In Uttarakhand, the BJP's campaign got an additional boost from yoga guru Ramdev who had always been in the party's camp and his anger against the Congress heightened after the humiliation he suffered when he had to run away from the Ramlila maidan a year ago. His foray into politics was a disaster but he was working overtime against the Congress. The BJP was also helped by Team Anna with Chief Minister B C Khanduri -- who has lost the election -- quickly adopting his Jan Lokpal Bill.

The Congress has cut a sorry figure not being able to take advantage of the anti-incumbency factor against the BJP.
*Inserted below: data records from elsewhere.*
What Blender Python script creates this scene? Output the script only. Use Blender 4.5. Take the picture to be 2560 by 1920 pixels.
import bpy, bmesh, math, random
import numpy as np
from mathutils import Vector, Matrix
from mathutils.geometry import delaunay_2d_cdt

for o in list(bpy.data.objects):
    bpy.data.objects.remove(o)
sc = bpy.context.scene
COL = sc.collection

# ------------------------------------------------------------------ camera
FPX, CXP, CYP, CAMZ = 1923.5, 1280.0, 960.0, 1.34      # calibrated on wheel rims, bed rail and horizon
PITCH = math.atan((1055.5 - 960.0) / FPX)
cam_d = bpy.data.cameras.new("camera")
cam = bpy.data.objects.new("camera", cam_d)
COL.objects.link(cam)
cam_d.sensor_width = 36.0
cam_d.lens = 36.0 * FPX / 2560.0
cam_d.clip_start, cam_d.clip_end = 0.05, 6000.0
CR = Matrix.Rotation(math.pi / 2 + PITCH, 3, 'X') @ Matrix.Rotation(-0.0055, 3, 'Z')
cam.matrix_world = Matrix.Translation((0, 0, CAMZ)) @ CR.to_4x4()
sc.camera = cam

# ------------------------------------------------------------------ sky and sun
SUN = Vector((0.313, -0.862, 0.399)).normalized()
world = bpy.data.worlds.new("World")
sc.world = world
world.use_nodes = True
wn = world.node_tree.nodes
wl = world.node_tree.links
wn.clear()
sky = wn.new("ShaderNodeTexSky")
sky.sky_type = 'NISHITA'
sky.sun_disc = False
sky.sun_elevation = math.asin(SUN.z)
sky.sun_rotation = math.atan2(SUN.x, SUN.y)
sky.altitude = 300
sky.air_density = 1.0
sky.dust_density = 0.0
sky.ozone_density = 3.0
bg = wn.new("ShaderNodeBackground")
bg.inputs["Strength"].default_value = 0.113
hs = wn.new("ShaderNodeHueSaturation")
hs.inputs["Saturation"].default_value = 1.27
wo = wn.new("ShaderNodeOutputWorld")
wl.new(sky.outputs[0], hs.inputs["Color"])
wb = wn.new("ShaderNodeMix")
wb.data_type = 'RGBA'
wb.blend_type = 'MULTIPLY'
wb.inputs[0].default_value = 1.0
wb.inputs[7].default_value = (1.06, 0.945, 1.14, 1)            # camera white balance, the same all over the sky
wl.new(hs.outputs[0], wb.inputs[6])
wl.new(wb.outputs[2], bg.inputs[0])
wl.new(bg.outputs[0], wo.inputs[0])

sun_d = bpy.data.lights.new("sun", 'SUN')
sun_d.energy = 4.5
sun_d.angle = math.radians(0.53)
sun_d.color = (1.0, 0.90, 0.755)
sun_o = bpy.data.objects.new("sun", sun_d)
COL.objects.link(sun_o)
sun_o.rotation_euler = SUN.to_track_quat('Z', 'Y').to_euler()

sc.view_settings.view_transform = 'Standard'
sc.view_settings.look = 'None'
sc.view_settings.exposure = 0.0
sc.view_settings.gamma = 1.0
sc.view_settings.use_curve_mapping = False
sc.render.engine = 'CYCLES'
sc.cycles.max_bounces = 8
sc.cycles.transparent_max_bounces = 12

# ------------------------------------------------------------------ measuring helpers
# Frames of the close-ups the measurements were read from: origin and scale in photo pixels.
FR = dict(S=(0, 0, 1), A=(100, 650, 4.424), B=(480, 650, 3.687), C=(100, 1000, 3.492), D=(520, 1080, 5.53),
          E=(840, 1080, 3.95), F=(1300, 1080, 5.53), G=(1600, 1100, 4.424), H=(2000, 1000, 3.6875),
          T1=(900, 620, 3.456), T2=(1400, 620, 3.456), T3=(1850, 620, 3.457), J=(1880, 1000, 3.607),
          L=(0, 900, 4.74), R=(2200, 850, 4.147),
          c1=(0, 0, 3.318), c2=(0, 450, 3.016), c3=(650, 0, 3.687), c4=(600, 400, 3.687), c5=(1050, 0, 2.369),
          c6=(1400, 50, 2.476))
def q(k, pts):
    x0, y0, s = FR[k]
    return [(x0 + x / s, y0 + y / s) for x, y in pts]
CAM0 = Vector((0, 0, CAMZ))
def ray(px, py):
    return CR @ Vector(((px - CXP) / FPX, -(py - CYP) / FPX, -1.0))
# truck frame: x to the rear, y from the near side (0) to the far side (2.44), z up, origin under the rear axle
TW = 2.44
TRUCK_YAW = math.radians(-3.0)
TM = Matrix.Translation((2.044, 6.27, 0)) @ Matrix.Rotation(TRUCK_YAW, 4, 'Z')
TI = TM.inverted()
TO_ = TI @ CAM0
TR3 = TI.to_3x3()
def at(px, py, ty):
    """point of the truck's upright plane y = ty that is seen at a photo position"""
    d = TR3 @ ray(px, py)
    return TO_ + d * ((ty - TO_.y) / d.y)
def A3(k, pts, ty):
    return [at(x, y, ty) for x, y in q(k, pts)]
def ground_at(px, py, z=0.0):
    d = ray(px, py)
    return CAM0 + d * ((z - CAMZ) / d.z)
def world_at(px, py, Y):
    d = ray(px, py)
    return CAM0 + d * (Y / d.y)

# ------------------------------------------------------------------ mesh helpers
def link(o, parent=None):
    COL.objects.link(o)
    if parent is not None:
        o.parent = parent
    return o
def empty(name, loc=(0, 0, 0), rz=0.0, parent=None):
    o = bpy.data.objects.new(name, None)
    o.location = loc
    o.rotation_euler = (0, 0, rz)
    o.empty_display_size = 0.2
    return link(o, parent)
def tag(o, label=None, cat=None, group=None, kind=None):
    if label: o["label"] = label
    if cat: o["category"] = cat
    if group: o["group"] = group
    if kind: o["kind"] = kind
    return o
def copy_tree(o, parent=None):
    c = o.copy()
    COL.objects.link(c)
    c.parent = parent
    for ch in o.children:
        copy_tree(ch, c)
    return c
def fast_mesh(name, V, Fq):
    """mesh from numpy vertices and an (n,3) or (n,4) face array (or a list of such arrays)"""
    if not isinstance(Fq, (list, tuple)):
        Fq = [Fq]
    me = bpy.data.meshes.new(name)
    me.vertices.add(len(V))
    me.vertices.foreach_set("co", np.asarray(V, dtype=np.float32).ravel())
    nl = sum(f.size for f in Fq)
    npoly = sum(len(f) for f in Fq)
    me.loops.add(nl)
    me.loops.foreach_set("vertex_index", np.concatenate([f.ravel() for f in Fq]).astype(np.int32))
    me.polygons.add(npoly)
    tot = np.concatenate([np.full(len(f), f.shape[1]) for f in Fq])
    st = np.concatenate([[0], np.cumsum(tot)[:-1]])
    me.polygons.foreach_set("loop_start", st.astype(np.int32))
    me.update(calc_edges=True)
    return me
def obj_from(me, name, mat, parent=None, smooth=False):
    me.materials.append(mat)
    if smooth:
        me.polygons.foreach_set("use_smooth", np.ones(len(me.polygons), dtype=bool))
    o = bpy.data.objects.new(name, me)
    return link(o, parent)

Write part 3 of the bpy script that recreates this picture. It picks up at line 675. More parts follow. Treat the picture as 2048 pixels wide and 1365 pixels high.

Overall, while the results have offered no solace to the Congress -- it has lost a government in Goa and has not been able to annexe Uttarakhand or Punjab from the BJP and its allies -- it cannot draw too much solace. It was banking on doing much better in UP, and that has not happened. While the voting percentages will come in later, the number of seats it is getting is somewhere around 40 from the 22 it won in 2007.

In Punjab too, although the Akali-BJP alliance has got a majority and, the BJP itself has dropped seven seats from 2007 -- down to 12 from its earlier tally of 19 -- and its vote share has lowered.

In fact, it would seem that not only has the Congress cut a sorry figure in this election, the BJP has not done much better -- with the exception of Goa, where individuals change parties and loyalties more often than they change their clothes. And of course, the party was helped by the fact that its chief ministerial probable, Manohar Parrikar, enjoys a clean image.